Assim, Jim Jones tinha credibilidade, inspirava confiança e era extremamente sedutor porque:
[1] Sabia o que era ser excluído e falava como um, o que lhe dava confiança ao falar (um dos ingredientes da credibilidade, segundo Myers, e convence a audiência);
[2] Defendia a integração racial em uma cidade altamente racista quanto aos negros, mas ele era branco. Um branco defendendo os negros contra outros brancos na primeira metade do século XX. De acordo com Myers: “As pessoas também percebem como sinceros os que argumentam contra seus próprios interesses pessoais. [...] Estar disposto a sofrer por suas convicções – o que Gandhi, Martin Luther King Jr., e outros grandes líderes fizeram – também ajuda a convencer as outras pessoas da própria sinceridade.”
[3] O Reverendo Jim Jones não ficava só no discurso; não permitia que suas palavras se perdessem nas evangelizações: pregava a igualdade e exercia a igualdade (foi o primeiro branco de indiana a adotar um afro-americano e dois asiáticos); pregava fraternidade e promovia ações sociais de amparo e acolhimento. Em Ukiah, cidade a 150 km de São Francisco, o pastor construiu uma comunidade em que as pessoas tinham comida, trabalho e moradia. Serviu-se de uma espécie de “rede de amparo”: “À medida que as pessoas idosas se juntavam, passava um ano e ele as convencia de que já tinham feito tanto pela comunidade e por isso em vez de darem 20% por que não vedem suas casas e dão o dinheiro à igreja? E isso foi o que as pessoas começaram a fazer.” (Deborah Layton, membro da seita). Os idosos se sentiam parte de uma comunidade e não um dejeto jogado em um asilo.
[4] Enquanto o Estado de bem-estar social fracassava após a quebra da bolsa, nos EUA, e a pobreza aumentava, Jones mobilizava as pessoas para dividirem o pouco que tinham com os outros, com discursos fortemente marcados pela ideologia socialista e por um caráter messiânico inconfundível: “Eu represento princípios divinos, igualdade para todos; uma sociedade onde as pessoas partilhem, onde não há ricos nem pobres.
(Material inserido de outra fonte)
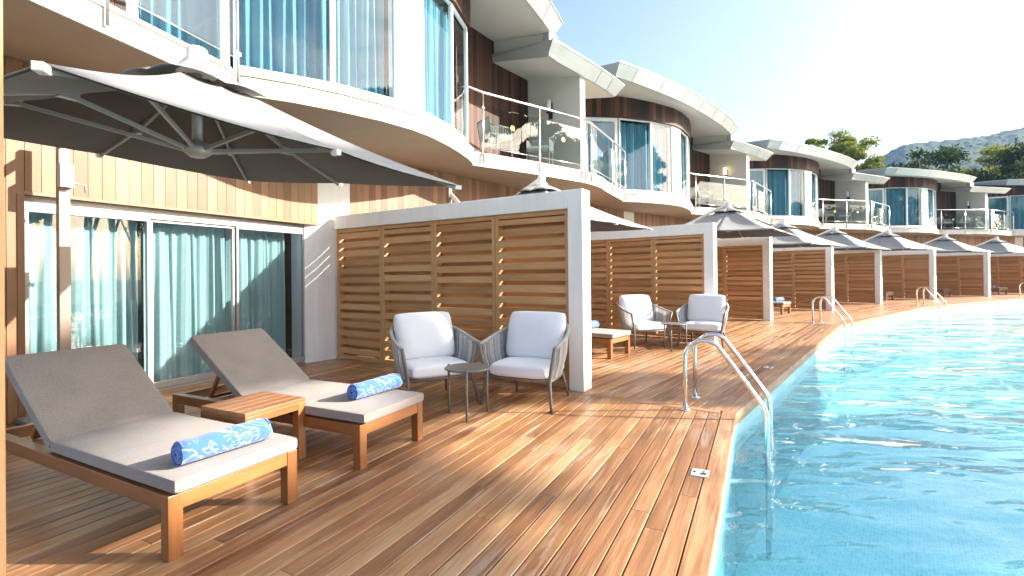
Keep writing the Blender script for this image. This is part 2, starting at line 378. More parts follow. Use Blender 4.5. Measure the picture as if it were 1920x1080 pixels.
M_lampon = emit('lamp_lit_glass', (1, .72, .32), 2.2)

# ------------------------------------------------------------------ camera
def make_camera():
    th, ph, f, cy = 3.75521994e-03, -9.86998178e-03, 917.423, 511.347
    fw = Vector((0, math.cos(th), math.sin(th))); u = Vector((0, -math.sin(th), math.cos(th))); r = Vector((1, 0, 0))
    c, s = math.cos(ph), math.sin(ph)
    rr = r * c + u * s; uu = -r * s + u * c
    cam = bpy.data.cameras.new('camera'); o = bpy.data.objects.new('camera', cam); col.objects.link(o)
    o.matrix_world = Matrix(((rr.x, uu.x, -fw.x, 0), (rr.y, uu.y, -fw.y, 0), (rr.z, uu.z, -fw.z, H), (0, 0, 0, 1)))
    cam.sensor_width = 36; cam.lens = f / 1920 * 36; cam.shift_y = -(540 - cy) / 1920; cam.clip_end = 6000; cam.clip_start = .05
    sc.camera = o
make_camera()

# ------------------------------------------------------------------ light
SUN_AZ, SUN_EL = 90, 25
def make_light():
    l = bpy.data.lights.new('sun', 'SUN'); l.energy = 5.0; l.angle = R(.5); l.color = (1, .93, .82)
    o = bpy.data.objects.new('sun', l); col.objects.link(o)
    a, e = R(SUN_AZ), R(SUN_EL); s = Vector((math.sin(a) * math.cos(e), math.cos(a) * math.cos(e), math.sin(e)))
    o.rotation_euler = (-s).to_track_quat('-Z', 'Y').to_euler(); o.location = s * 60
    w = bpy.data.worlds.new('World'); sc.world = w; w.use_nodes = True; nt = w.node_tree; nt.nodes.clear()
    out = nt.nodes.new('ShaderNodeOutputWorld'); bg = nt.nodes.new('ShaderNodeBackground'); sky = nt.nodes.new('ShaderNodeTexSky')
    sky.sky_type = 'NISHITA'; sky.sun_disc = False; sky.sun_elevation = e; sky.sun_rotation = a; sky.dust_density = 3.0; sky.ozone_density = 1.0; sky.air_density = 1.0
    bg.inputs[1].default_value = .105
    # scattered cloud over the far side of the pool
    tc = N(nt, 'ShaderNodeTexCoord'); sep = N(nt, 'ShaderNodeSeparateXYZ'); nt.links.new(tc.outputs['Generated'], sep.inputs[0])
    mp = N(nt, 'ShaderNodeMapping'); nt.links.new(tc.outputs['Generated'], mp.inputs[0]); mp.inputs['Scale'].default_value = (1, 1, 2.4)
    n = N(nt, 'ShaderNodeTexNoise', i_Scale=5.0, i_Detail=8.0, i_Roughness=.62); nt.links.new(mp.outputs[0], n.inputs[0])
    side = math_(nt, 'MULTIPLY_ADD', math_(nt, 'SUBTRACT', math_(nt, 'MULTIPLY', sep.outputs[0], .9), math_(nt, 'MULTIPLY', sep.outputs[1], .9)), 2.2, -.35)
    side = math_(nt, 'MINIMUM', math_(nt, 'MAXIMUM', side, 0), 1)
    cl = math_(nt, 'MULTIPLY_ADD', n.outputs[0], 7.0, -3.6); cl = math_(nt, 'MINIMUM', math_(nt, 'MAXIMUM', cl, 0), .8)
    f = math_(nt, 'MULTIPLY', cl, side)
    nt.links.new(mixc(nt, f, sky.outputs[0], (9.5, 9.2, 8.8)), bg.inputs[0]); nt.links.new(bg.outputs[0], out.inputs[0])
make_light()
sc.view_settings.view_transform = 'Standard'; sc.view_settings.look = 'None'; sc.view_settings.exposure = 1.85; sc.view_settings.gamma = 1
sc.render.engine = 'CYCLES'; sc.cycles.use_denoising = True; sc.cycles.max_bounces = 10; sc.cycles.transparent_max_bounces = 24; sc.cycles.glossy_bounces = 5; sc.cycles.diffuse_bounces = 5
sc.cycles.sample_clamp_indirect = 6

# ------------------------------------------------------------------ setting: ground, pool, deck
RP = 50.70                      # distance of the straight pool edges from the centre
def chord(d, m0=-3, m1=6):      # corners of the pool edge offset to distance d
    return [world(HALF + UNIT * m, d / math.cos(R(HALF))) for m in range(m0, m1)]
def make_ground():
    b = MB(); rings = [0, 16, 32.9, 50.9, 57.6, 75, 120, 250, 470]; n = 60
    for i in range(len(rings) - 1):
        for k in range(n):
            f0, f1 = 360 / n * k - 60, 360 / n * (k + 1) - 60
            if 32 <= rings[i] < 57 and -36 - 1e-6 <= f0 and f1 <= 72 + 1e-6: continue
            q = [world(f0, rings[i]), world(f1, rings[i]), world(f1, rings[i + 1]), world(f0, rings[i + 1])]
            st = len(b.v); b.v += [(p.x, p.y, -.06) for p in q]; b.face([st, st + 1, st + 2, st + 3] if rings[i] > 0 else [st, st + 2, st + 3])
    m, nt, out = nodes('dry_ground'); p = principled(nt, out, i_Roughness=.95)
    g = N(nt, 'ShaderNodeNewGeometry'); nz = N(nt, 'ShaderNodeTexNoise', i_Scale=.3, i_Detail=8.0); nt.links.new(g.outputs['Position'], nz.inputs[0])
    nt.links.new(ramp(nt, nz.outputs[0], [(.35, (.05, .08, .025)), (.65, (.16, .15, .07))]), p.inputs['Base Color'])
    tag(b.build('ground', m), 'dry grassy ground around the pool and villas', None, None, 'structure')
make_ground()

def make_pool():
    zf, zw = -1.6, -.25
    o = [(p.x, p.y) for p in chord(RP)]; i_ = [(p.x, p.y) for p in chord(33)]
    b = MB()  # added dark sheet below the canopy, painting the shade underneath
    for k in range(len(o) - 1):
        n = 6
        st = len(b.v); a, c, d, e = o[k], o[k + 1], i_[k + 1], i_[k]
        b.v += [(*a, zf), (*c, zf), (*d, zf), (*e, zf)]; L = math.dist(a, c)
        b.face([st + 3, st + 2, st + 1, st], [(-L / 4, 26), (L / 4, 26), (L / 2, 0), (-L / 2, 0)])
    tag(b.build('pool_floor', M_tile), 'turquoise mosaic floor of the swimming pool', None, None, 'structure')
    b = MB(); w = MB()
    for pl, flip in ((o, False), (i_, True)):
        for k in range(len(pl) - 1):
            for bb, z0, z1 in ((b, zf, -.40), (w, -.40, -.02)):
                st = len(bb.v); a, c = pl[k], pl[k + 1]; L = math.dist(a, c)
                bb.v += [(*a, z0), (*c, z0), (*c, z1), (*a, z1)]; fc = [st, st + 1, st + 2, st + 3]
                bb.face(fc if flip else fc[::-1], [(0, z0), (L, z0), (L, z1), (0, z1)] if flip else [(0, z1), (L, z1), (L, z0), (0, z0)])
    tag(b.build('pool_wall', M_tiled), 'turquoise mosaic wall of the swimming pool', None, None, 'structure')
    tag(w.build('pool_waterline', M_tilew), 'pale mosaic band along the pool edge at water level', None, None, 'structure')
    b = MB()  # added dark sheet below the canopy, painting the shade underneath
    for k in range(len(o) - 1):
        st = len(b.v); b.v += [(*o[k], zw), (*o[k + 1], zw), (*i_[k + 1], zw), (*i_[k], zw)]; b.face([st + 3, st + 2, st + 1, st])
    tag(b.build('water', M_water), 'rippled turquoise water of the swimming pool', None, None, 'structure')
make_pool()

def make_deck():
    b = MB(); base = MB(); rnd = random.Random(3)
    W, G, T, CH = .118, .007, .03, .004
    ta = math.tan(R(HALF))
    for m in range(-2, 6):
        an = R(A1 + UNIT * m); ca, sa = math.cos(an), math.sin(an)
        L = lambda x, y, z: (CX + x * ca + y * sa, CY - x * sa + y * ca, z)
        def board(p4, z1, t, th=T):   # p4: quad ccw in plan, bevelled top edges (long sides are edges 0-1 and 2-3)
            (x0, y0), (x1, y1), (x2, y2), (x3, y3) = p4
            lo = [L(x0, y0, z1 - th), L(x1, y1, z1 - th), L(x2, y2, z1 - th), L(x3, y3, z1 - th)]
            def inn(pa, pb, f): return (pa[0] + (pb[0] - pa[0]) * f, pa[1] + (pb[1] - pa[1]) * f)
            w = math.dist(p4[0], p4[3]) or 1; f = CH / w
            q = [inn(p4[0], p4[3], f), inn(p4[1], p4[2], f), inn(p4[2], p4[1], f), inn(p4[3], p4[0], f)]
            mid = [L(*c, z1 - CH) for c in p4]; top = [L(*c, z1) for c in q]
            st = len(b.v); b.v += lo + mid + top
            l = math.dist(p4[0], p4[1]); ou, ov = rnd.random() * 60, rnd.random() * 60
            U = [(ou, ov), (ou + l, ov), (ou + l, ov + w), (ou, ov + w)]
            b.face([st + 8, st + 9, st + 10, st + 11], U, t)
            for i in range(4):
                j = (i + 1) % 4
                b.face([st + i, st + j, st + 4 + j, st + 4 + i], [U[i], U[j], U[j], U[i]], t)
                b.face([st + 4 + i, st + 4 + j, st + 8 + j, st + 8 + i], [U[i], U[j], U[j], U[i]], t)
        y = RP - .02
        # nosing board and fascia along the water
        def xl(yy, off): return yy * ta - off
        jw = .055
        board([(-xl(y, 0), y), (xl(y, 0), y), (xl(y + .135, 0), y + .135), (-xl(y + .135, 0), y + .135)], .004, .72, .05)
        for z0, z1 in ((-.125, -.046),):
            st = len(b.v); ya = y + .012; pts = [(-xl(ya, 0), ya), (xl(ya, 0), ya), (xl(ya + .03, 0), ya + .03), (-xl(ya + .03, 0), ya + .03)]
            b.hexa([L(*c, z0) for c in pts] + [L(*c, z1) for c in pts], .6)
        y += .135 + G
        r = 0
        while y < 57.45:
            y2 = y + W - G
            xa, xb = xl(y, jw + G), xl(y2, jw + G)
            cuts = []
            c = -xa + rnd.uniform(1.2, 4.2)
            while c < xa - .8: cuts.append(c); c += rnd.uniform(2.4, 4.6)
            e0 = (-xa, -xb)
            for cx in cuts + [None]:
                e1 = (cx - .002, cx - .002) if cx is not None else (xa, xb)
                board([(e0[0], y), (e1[0], y), (e1[1], y2), (e0[1], y2)], 0, rnd.random())
                if cx is not None: e0 = (cx + .002, cx + .002)
            y += W; r += 1
        # joint board on the radial line at +HALF
        ys = RP + .13; c2, s2 = math.cos(R(HALF)), math.sin(R(HALF))
        def RL(d, off): return (d * s2 + off * c2, d * c2 - off * s2)
        d0, d1 = (ys + G) / c2, 57.5 / c2
        board([RL(d0, -jw), RL(d1, -jw), RL(d1, jw), RL(d0, jw)][::-1] and [RL(d0, jw), RL(d1, jw), RL(d1, -jw), RL(d0, -jw)], .002, rnd.random())
        st = len(base.v); ye = RP + .04
        base.v += [L(-xl(ye, 0), ye, -.034), L(xl(ye, 0), ye, -.034), L(xl(57.5, 0), 57.5, -.034), L(-xl(57.5, 0), 57.5, -.034)]
        base.face([st, st + 1, st + 2, st + 3])
    tag(b.build('deck', M_deck), 'oiled hardwood pool deck of long boards', None, None, 'structure')
    tag(base.build('deck_base', plain('deck_joists', (.09, .06, .04), .9, .2)), 'dark bearers seen through the deck gaps', None, None, 'structure')
make_deck()

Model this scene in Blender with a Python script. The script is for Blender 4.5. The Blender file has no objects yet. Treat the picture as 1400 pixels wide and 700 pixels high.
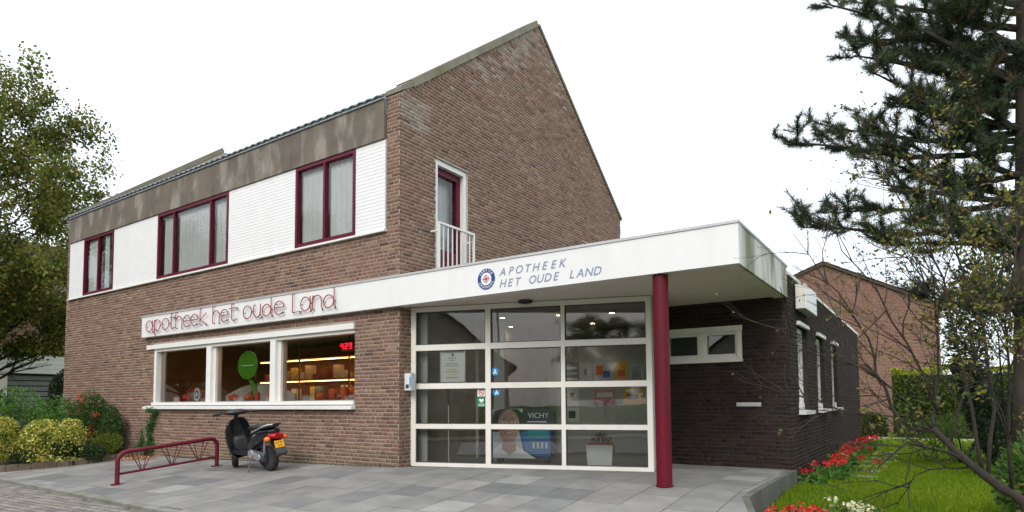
import bpy, bmesh, math, random
import numpy as np
from mathutils import Vector, Matrix
random.seed(7); rng = np.random.default_rng(7)
R = math.radians
scene = bpy.context.scene
COL = scene.collection

# ------------------------------------------------------------------ camera
YAW, PITCH, ROLL, FPX, CY, CX, GANG = -0.602856626, 0.0592336336, 0.00560867319, 861.714, 499.596, 680.592, 0.317184282
fw = Vector((math.sin(YAW)*math.cos(PITCH), math.cos(YAW)*math.cos(PITCH), math.sin(PITCH)))
rt = Vector((math.cos(YAW), -math.sin(YAW), 0))
dn = fw.cross(rt)
rt2 = math.cos(ROLL)*rt + math.sin(ROLL)*dn
dn2 = -math.sin(ROLL)*rt + math.cos(ROLL)*dn
cam = bpy.data.cameras.new('camera')
camo = bpy.data.objects.new('camera', cam); COL.objects.link(camo)
CAMP = Vector((0, 0, 1.0))
M3 = Matrix((rt2, -dn2, -fw)).transposed()
camo.matrix_world = Matrix.Translation(CAMP) @ M3.to_4x4()
cam.sensor_width = 36.0; cam.sensor_fit = 'HORIZONTAL'
cam.lens = FPX/1400*36.0
cam.shift_x = (700-CX)/1400
cam.shift_y = (CY-350)/1400
cam.clip_start = 0.05; cam.clip_end = 2000
scene.camera = camo

def proj(p):
    v = Vector(p)-CAMP
    z = v.dot(fw)
    return CX+FPX*v.dot(rt2)/z, CY+FPX*v.dot(dn2)/z, z

# ------------------------------------------------------------------ world, sun, exposure
SUN_EL, SUN_ROT = R(40), R(166)
w = bpy.data.worlds.new('World'); scene.world = w; w.use_nodes = True
nt = w.node_tree; nt.nodes.clear()
out = nt.nodes.new('ShaderNodeOutputWorld')
sky = nt.nodes.new('ShaderNodeTexSky'); sky.sky_type = 'NISHITA'; sky.sun_disc = False
sky.sun_elevation = SUN_EL; sky.sun_rotation = SUN_ROT; sky.air_density = 1.0; sky.dust_density = 3.0
b1 = nt.nodes.new('ShaderNodeBackground'); b1.inputs[1].default_value = 0.06
nt.links.new(sky.outputs[0], b1.inputs[0])
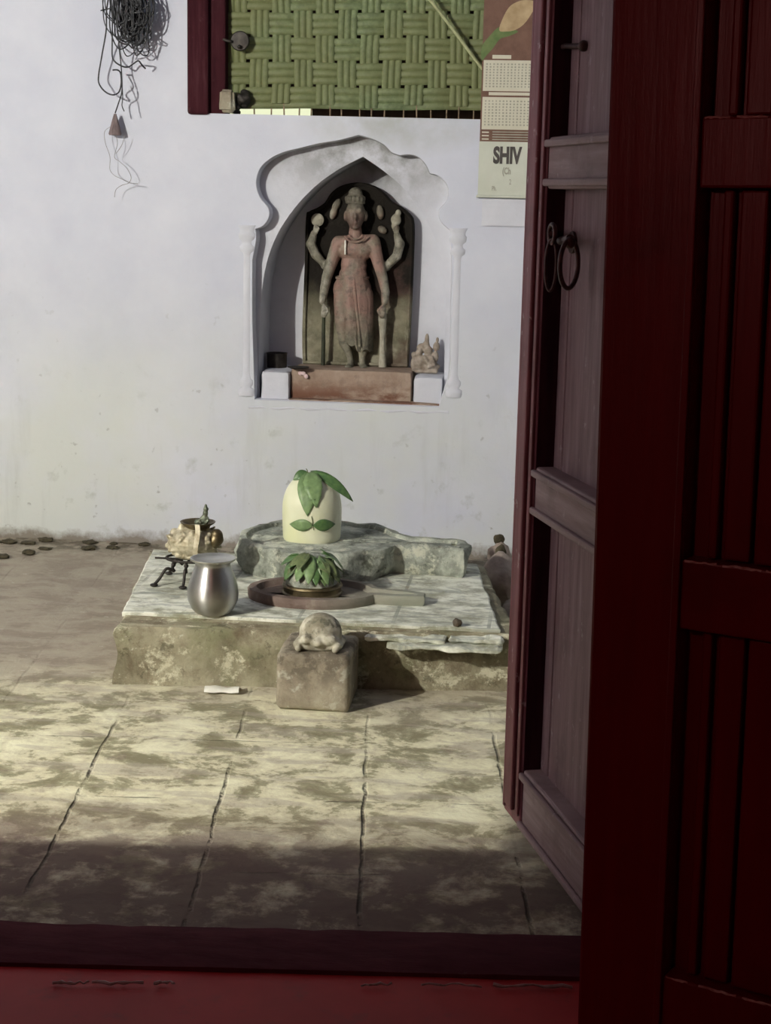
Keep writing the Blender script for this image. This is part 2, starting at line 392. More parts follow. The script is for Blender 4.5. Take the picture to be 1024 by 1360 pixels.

Onde não há racismo; onde houver pessoas lutando por justiça e pelo que é certo, lá estarei eu, lá estarei eu envolvido”, disse Jones em um culto, gritando, falando rápido e usando todos os truques de um bom retórico. Como lembrou mais tarde Neva Sly Hargrave, membro da seita: “Ele falava de coisas que estavam no nosso coração. O governo não cuidava das pessoas. Havia pobres a mais lá fora, havia crianças pobres.”
Jim Jones foi uma face do massacre, mas não o único fator. Outro aspecto importante de episódios como este é o comportamento humano em grupo ou quando nos sentimos parte de um grupo (como as torcidas de futebol). Sobre isso falaremos no próximo texto.
Paulo Henrique Castro.

5 comentários:

REGINA disse...

...muito bom amor, estou ansiosa para o(s) próximo(s) texto(s) pra saber o restante disso tudo...beijos.PS: Vc é demais!

Gustavo Alves disse...

A liderança negativa pode matar muitas pessoas, como na tragédia de Jonestown, a falta de políticas públicas impede que pessoas se desenvolvam como de direito, por não investir nos grupos minoritários. “Dados do Censo do IBGE de 2010 apontam que 23,91 % da população possuem algum tipo de deficiência, totalizando 45 milhões de brasileiros.” E a estrutura básica de cidades de periferia, saúde ineficiente, uma educação inexpressiva ou negando acessibilidade a pessoas com deficiência, fatos que levam milhares de pessoas à morte, e os Jim Jones da nossa política surrupiam suas vidas em troca de números em suas contas bancárias.

Gustavo Alves disse...
Este comentário foi removido pelo autor.
Unknown disse...

Obrigado, Rê! Bom demais ver cocê acompanhando os textos. Bjs de amor!

Unknown disse...

Boa relação, Gustavo! Obrigado pelo comentário. Abraço, PH.